Sejatinya, sapaan "jangan menangis" itu juga ditujukan pada kita. Iya, kita yang merasa sendiri menanggung beban, sendirian membawa lara hati, sendirian memikul segala perkara. Sejatinya kita tidak pernah sendiri, karena Dia ada di sebelah kita dan berkata, "jangan menangis...".
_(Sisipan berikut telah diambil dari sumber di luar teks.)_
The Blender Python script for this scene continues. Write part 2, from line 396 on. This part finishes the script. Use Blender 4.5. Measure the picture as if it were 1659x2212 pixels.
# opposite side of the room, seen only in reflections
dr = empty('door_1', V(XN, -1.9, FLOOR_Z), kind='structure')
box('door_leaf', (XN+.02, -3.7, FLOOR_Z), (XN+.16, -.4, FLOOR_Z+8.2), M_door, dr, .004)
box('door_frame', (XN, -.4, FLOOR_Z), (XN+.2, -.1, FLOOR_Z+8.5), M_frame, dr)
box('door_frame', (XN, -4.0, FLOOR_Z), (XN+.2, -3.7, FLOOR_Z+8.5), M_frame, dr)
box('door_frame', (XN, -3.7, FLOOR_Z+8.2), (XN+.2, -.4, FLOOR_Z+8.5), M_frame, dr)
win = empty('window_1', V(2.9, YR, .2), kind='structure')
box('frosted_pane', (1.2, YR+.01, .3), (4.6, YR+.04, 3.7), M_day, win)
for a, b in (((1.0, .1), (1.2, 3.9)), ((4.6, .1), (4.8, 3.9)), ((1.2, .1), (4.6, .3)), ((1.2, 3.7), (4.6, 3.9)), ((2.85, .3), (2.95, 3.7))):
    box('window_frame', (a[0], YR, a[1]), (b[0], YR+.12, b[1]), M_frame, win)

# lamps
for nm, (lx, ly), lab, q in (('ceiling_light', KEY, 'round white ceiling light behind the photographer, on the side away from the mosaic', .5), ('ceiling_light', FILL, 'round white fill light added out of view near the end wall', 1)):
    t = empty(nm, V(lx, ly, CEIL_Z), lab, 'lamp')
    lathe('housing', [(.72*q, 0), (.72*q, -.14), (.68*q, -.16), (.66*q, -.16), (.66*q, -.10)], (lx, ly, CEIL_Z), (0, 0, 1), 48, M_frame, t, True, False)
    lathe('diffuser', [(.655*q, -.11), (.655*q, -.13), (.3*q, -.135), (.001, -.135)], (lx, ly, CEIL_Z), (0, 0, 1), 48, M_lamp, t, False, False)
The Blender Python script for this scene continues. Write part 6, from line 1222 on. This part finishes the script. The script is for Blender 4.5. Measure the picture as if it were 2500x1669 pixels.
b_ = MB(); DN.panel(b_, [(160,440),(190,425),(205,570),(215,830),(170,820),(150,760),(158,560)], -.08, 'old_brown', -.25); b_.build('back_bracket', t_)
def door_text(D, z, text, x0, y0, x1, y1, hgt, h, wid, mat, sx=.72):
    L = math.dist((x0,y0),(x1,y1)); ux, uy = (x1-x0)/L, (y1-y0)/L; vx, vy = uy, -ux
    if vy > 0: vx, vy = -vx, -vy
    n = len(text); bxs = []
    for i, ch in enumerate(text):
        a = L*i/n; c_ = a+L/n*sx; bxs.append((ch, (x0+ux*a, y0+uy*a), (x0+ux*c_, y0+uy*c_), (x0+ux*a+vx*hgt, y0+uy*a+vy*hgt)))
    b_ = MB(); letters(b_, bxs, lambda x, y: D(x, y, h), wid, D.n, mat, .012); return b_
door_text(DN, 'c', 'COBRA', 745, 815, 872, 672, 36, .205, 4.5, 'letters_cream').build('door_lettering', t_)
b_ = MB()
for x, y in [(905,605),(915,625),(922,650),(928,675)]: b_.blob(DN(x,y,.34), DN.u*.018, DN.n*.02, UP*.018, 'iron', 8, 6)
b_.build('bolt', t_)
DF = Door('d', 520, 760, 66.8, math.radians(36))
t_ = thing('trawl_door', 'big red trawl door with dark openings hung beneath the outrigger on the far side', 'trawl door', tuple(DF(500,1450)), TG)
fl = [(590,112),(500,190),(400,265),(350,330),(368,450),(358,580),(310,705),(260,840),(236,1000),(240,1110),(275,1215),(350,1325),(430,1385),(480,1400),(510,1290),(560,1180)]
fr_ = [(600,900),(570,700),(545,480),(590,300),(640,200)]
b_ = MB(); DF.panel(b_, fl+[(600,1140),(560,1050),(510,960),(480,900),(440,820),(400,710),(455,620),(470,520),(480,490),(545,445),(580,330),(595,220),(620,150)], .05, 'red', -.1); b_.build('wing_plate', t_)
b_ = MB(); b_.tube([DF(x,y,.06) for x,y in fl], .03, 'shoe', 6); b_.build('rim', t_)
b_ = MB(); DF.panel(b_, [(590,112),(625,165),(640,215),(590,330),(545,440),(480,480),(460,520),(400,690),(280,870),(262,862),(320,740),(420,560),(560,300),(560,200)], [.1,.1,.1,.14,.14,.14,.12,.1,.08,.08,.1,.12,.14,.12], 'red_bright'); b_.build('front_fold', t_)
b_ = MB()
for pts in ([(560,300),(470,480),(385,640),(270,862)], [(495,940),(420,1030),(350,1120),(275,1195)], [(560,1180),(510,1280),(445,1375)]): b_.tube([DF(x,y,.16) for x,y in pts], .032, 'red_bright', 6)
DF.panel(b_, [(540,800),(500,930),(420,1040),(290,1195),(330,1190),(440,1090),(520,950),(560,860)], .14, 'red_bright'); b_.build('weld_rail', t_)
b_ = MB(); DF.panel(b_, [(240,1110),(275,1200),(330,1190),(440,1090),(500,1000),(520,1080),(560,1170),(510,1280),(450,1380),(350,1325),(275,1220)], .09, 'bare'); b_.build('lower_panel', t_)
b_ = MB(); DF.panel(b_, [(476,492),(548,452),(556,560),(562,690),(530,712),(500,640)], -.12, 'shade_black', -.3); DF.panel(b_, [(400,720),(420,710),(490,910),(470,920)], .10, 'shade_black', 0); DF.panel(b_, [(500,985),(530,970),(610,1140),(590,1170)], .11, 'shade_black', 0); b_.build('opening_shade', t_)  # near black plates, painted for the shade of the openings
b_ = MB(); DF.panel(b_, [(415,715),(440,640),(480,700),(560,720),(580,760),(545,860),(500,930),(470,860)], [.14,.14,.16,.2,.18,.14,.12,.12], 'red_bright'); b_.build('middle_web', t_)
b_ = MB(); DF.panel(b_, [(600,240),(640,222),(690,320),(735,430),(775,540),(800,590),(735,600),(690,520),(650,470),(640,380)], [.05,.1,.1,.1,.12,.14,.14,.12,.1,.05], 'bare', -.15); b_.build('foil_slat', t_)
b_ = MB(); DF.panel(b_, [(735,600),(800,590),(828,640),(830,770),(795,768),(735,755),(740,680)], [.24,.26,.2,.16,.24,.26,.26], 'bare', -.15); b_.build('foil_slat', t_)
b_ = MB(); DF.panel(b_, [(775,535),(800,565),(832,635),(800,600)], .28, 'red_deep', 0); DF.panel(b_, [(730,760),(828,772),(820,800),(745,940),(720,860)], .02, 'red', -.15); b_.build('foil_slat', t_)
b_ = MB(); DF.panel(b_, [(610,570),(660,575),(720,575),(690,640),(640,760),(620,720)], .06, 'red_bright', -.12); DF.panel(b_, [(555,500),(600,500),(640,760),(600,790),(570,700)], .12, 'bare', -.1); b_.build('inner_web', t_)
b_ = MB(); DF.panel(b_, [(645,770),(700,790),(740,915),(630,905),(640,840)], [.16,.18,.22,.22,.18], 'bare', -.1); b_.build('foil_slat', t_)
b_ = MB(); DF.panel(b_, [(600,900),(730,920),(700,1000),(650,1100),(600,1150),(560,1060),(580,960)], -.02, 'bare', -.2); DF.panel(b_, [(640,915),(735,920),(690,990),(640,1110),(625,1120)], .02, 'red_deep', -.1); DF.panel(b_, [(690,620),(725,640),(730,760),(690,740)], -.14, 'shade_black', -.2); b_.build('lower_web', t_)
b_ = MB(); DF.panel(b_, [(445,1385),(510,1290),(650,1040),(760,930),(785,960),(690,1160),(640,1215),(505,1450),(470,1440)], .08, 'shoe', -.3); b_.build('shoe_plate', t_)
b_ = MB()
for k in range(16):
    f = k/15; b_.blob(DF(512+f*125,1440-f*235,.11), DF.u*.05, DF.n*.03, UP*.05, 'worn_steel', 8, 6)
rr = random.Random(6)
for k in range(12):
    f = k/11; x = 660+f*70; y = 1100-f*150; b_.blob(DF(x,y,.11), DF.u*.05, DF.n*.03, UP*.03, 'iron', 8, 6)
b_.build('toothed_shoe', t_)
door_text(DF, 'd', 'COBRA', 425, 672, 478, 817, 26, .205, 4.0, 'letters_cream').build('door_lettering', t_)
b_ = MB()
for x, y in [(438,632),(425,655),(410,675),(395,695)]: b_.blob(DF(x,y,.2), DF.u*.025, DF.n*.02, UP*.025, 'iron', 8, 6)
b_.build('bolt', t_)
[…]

Selain diberikan kepada kita, sapaan "jangan menangis" juga sebuah undangan. Undangan untuk ikut bersama dia, berbela rasa dengan sesama saudara yang mengalami derita. Mungkin kita tidak bisa membuat mukjizat seperti yang dilakukan oleh Yesus, tetapi kita bisa melakukan sapaan yang sama, bisa hadir dan menjadi teman bagi mereka.
Pertama, langkah sederhana yang pasti bisa dibuat adalah mendoakan mereka. Mendoakan dengan tulus mereka yang menderita, juga berdoa bersama mereka.
Kedua, melakukan sapaan. Mengirim SMS atau WA, email, pesan FB, twitter, atau sarana apapun yang bisa dibuat untuk menyapa mereka, untuk mengingatkan mereka yang menderita, bahwa mereka masih memiliki kawan untuk berjalan bersama melalui lorong-lorong sempit derita.
Ketiga, hadir di tengah mereka. Mengunjungi mereka, membezuk mereka yang sakit, yang di penjara, atau di manapun mereka berada. Mungkin kita tidak bisa melakukannya sendirian. Kita bisa bergabung bersama secara kelompok, dalam kelompok SSV atau Vincensian, kelompok Legio Maria, atau kelompok yang lain yang dekat dengan kita. Kunjungan secara kelompok akan lebih menegasakan bahwa mereka sungguh tidak sendiri.